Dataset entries
---+---
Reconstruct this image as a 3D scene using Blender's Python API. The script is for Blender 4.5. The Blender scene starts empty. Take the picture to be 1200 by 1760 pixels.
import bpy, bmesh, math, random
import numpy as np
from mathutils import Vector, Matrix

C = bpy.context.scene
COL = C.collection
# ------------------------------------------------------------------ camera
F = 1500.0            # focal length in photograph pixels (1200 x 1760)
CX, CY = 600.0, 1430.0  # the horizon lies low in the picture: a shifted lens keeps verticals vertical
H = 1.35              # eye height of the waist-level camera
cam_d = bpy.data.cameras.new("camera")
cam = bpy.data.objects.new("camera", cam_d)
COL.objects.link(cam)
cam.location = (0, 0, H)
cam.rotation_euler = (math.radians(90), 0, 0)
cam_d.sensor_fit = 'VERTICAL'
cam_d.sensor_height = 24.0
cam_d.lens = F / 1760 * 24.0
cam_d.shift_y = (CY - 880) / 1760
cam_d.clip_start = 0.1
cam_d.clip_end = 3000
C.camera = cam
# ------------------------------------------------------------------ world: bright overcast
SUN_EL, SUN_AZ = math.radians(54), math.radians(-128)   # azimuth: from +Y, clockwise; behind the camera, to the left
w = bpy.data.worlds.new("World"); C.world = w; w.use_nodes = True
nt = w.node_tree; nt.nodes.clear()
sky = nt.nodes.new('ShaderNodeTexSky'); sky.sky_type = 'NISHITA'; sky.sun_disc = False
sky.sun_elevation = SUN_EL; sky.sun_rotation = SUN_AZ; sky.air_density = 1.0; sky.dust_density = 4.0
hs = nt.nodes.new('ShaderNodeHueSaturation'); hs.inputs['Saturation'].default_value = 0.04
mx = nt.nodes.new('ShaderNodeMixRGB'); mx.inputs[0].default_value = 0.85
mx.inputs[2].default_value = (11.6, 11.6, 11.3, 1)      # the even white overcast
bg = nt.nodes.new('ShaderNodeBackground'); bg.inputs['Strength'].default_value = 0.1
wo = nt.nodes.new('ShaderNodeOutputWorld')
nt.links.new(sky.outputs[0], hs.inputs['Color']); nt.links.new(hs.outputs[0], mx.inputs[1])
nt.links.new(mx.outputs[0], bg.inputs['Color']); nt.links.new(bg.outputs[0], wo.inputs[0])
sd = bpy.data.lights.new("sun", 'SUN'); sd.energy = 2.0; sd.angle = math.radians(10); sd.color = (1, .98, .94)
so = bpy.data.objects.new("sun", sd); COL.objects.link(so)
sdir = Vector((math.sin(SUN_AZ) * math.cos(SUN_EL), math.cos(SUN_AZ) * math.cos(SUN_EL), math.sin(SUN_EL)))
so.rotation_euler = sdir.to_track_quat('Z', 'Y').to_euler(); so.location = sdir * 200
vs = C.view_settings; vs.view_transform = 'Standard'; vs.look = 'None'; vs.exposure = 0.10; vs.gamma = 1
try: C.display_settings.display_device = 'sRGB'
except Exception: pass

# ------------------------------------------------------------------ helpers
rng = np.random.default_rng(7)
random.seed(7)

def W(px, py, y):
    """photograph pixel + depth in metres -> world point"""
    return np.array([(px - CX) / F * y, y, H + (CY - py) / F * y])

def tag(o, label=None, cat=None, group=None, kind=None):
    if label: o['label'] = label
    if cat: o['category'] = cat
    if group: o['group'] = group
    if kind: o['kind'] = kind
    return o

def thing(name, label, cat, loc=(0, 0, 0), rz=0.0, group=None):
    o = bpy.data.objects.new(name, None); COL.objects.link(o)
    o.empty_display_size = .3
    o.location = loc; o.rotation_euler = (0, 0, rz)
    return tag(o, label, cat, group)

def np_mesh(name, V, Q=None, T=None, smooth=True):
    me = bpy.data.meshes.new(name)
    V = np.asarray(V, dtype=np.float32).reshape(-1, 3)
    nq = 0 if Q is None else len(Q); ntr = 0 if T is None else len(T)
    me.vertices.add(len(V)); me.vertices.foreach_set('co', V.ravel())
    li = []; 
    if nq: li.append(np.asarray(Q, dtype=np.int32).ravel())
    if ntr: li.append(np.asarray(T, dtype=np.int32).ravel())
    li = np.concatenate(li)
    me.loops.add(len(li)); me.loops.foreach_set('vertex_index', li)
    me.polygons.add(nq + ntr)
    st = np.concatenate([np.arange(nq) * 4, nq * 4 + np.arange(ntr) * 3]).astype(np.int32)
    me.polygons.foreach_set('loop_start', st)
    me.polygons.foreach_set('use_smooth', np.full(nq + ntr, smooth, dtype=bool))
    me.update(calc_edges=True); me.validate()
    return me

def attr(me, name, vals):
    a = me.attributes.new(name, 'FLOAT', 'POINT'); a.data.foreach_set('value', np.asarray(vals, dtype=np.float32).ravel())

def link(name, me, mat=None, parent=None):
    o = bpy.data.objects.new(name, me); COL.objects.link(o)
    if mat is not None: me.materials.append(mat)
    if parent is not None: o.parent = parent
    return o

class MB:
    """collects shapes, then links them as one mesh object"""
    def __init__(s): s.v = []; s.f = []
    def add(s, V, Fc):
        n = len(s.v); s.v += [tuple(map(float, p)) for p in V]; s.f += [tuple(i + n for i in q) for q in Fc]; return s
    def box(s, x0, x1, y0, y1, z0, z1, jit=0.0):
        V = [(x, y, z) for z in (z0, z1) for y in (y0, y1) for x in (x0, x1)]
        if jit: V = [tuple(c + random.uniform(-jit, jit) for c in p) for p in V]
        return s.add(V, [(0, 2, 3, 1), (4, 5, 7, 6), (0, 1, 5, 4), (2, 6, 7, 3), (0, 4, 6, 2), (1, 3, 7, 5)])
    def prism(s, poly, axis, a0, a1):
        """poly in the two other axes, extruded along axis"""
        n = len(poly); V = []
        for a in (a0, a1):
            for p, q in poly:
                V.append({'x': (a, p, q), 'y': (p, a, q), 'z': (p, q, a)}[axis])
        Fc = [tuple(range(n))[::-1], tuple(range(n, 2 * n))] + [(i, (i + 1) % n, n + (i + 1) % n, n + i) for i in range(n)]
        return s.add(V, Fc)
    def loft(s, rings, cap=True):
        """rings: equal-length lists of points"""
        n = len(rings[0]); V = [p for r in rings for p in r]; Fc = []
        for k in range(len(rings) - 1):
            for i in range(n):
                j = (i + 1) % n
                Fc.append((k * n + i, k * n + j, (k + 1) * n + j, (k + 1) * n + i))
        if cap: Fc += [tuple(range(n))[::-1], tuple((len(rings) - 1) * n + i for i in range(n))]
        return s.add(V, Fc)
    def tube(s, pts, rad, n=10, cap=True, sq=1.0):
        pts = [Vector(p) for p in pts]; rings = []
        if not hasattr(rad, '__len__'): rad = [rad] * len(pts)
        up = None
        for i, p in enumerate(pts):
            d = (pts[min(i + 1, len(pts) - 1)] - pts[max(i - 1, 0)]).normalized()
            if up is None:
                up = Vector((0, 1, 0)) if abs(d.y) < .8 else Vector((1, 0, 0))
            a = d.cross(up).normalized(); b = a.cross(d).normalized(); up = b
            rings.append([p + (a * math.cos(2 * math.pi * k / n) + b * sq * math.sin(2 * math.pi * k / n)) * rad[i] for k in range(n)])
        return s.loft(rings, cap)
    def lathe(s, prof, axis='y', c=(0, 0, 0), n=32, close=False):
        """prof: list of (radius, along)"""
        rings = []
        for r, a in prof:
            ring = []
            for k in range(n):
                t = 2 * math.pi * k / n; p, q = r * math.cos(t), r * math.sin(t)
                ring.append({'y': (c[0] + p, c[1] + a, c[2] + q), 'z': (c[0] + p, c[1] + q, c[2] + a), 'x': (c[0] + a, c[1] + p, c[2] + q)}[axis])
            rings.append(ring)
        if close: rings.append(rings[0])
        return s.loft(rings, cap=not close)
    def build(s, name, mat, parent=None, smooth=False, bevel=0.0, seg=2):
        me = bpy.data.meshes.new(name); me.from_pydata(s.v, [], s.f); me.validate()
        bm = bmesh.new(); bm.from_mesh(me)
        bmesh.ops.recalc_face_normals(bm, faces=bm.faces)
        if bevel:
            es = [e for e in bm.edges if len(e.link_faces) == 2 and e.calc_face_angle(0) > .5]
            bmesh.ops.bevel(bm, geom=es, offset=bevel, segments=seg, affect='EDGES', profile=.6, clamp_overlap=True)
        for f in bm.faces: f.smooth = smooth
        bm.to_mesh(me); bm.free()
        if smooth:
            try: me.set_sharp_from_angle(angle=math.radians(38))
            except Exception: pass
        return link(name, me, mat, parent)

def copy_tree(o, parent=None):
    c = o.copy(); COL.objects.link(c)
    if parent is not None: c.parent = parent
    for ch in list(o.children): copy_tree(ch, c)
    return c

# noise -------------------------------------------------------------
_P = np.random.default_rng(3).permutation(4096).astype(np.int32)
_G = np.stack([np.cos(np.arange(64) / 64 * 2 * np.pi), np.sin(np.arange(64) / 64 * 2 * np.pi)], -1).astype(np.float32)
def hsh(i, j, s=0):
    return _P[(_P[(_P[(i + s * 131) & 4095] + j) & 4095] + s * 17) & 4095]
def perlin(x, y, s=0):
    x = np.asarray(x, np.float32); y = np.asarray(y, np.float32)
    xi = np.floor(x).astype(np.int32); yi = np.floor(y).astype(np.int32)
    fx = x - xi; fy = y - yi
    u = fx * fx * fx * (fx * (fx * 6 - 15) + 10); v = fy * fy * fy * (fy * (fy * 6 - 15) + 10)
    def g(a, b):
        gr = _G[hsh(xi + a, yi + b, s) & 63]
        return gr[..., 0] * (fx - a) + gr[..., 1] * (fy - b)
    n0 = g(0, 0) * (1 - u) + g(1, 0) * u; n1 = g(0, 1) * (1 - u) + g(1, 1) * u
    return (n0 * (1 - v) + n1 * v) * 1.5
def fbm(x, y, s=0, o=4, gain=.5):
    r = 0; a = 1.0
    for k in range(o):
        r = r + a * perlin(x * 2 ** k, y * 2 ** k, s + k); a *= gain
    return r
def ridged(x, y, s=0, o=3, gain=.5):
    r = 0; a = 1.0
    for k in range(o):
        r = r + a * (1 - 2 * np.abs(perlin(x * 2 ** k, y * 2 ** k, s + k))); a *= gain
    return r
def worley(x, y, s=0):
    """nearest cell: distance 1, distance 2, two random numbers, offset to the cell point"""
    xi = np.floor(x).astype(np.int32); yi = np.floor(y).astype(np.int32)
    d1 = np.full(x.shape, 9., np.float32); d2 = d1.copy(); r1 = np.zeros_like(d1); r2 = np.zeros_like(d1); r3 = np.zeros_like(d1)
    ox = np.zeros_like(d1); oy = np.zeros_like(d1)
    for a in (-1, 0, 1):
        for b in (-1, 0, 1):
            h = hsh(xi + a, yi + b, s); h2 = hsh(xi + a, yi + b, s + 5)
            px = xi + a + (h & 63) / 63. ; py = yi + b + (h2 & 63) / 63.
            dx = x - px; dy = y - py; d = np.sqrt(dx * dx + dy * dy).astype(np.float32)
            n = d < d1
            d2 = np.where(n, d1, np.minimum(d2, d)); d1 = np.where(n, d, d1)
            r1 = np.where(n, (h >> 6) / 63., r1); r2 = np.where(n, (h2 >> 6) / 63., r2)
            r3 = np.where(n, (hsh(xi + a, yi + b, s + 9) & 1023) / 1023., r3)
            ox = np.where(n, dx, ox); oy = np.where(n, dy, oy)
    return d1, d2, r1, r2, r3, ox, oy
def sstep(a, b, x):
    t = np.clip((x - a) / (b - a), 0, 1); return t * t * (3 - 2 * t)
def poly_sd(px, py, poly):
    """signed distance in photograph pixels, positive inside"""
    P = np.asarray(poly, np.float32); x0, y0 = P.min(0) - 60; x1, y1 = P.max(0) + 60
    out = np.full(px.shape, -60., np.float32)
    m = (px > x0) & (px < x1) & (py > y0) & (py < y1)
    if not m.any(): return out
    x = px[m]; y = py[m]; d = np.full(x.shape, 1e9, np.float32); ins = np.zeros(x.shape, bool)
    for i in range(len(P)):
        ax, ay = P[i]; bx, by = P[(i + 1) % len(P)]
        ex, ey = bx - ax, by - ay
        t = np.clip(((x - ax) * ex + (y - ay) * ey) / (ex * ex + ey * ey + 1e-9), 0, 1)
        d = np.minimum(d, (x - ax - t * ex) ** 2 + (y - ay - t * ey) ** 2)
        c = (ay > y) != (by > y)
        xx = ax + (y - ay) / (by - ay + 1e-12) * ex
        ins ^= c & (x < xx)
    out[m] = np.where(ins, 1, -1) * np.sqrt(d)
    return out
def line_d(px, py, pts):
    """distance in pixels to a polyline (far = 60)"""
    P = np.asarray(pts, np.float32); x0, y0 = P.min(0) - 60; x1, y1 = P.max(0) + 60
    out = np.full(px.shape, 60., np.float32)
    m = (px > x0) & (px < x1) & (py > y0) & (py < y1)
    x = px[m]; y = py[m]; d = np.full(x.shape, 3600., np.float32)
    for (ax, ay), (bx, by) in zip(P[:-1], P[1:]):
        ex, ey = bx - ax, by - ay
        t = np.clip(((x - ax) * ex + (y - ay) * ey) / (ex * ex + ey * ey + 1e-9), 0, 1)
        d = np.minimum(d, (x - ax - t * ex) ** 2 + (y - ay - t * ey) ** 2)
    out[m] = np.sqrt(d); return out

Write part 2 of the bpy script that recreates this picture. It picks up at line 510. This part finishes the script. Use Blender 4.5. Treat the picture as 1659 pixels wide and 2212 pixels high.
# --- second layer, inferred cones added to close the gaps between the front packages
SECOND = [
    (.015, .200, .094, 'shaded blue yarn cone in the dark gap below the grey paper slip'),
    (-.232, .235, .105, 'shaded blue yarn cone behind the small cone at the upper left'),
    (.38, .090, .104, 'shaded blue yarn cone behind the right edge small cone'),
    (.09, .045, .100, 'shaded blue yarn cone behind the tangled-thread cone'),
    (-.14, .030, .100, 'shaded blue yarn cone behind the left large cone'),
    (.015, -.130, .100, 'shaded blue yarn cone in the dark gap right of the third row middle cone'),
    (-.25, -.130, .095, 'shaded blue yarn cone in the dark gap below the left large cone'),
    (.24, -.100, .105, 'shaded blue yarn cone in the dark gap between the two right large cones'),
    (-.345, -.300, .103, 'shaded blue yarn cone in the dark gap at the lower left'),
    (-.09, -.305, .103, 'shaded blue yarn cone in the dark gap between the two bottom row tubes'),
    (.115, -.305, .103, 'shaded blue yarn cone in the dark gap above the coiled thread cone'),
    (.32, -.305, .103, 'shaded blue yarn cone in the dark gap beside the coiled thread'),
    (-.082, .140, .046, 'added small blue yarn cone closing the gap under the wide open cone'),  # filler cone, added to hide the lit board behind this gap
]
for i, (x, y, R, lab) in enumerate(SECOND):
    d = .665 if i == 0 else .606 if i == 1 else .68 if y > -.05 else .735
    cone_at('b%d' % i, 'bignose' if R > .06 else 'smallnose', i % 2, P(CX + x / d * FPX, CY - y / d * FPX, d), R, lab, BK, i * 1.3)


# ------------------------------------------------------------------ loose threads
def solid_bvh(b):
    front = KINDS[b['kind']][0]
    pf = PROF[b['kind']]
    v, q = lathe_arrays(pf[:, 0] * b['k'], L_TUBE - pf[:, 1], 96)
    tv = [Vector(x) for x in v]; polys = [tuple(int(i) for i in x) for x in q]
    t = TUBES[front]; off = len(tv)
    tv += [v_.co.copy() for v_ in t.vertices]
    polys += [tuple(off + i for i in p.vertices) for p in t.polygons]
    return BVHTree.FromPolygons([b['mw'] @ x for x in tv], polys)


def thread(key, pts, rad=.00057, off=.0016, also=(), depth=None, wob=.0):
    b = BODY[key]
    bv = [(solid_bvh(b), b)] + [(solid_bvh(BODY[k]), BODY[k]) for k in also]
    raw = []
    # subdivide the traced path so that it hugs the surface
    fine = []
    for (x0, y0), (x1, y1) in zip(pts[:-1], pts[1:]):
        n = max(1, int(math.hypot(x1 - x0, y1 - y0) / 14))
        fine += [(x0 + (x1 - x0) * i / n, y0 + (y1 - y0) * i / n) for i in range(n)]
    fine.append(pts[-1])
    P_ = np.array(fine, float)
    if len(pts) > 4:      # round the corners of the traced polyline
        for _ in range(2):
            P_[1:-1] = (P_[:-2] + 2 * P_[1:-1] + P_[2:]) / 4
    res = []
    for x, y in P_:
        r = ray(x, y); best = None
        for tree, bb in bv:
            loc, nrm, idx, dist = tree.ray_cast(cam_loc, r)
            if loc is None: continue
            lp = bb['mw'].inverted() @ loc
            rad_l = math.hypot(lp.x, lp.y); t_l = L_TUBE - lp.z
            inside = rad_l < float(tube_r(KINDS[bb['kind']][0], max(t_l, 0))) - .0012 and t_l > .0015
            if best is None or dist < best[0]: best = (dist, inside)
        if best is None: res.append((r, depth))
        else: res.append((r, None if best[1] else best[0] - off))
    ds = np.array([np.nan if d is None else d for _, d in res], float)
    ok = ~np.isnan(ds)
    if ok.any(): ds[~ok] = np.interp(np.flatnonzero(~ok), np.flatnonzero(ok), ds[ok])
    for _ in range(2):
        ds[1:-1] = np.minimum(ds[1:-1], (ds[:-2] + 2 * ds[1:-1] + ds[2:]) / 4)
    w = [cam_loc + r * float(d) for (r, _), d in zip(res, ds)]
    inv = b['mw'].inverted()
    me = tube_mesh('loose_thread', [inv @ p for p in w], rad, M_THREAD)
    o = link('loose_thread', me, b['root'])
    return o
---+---
- [Required work]
Quote verbatim the opening lines of the listing above, ending with the line where "from mathutils import Vector, Matrix" appears; include both endpoints and nothing more.

- [Answer to the exercise]
Reconstruct this image as a 3D scene using Blender's Python API. The script is for Blender 4.5. The Blender scene starts empty. Take the picture to be 1200 by 1760 pixels.
import bpy, bmesh, math, random
import numpy as np
from mathutils import Vector, Matrix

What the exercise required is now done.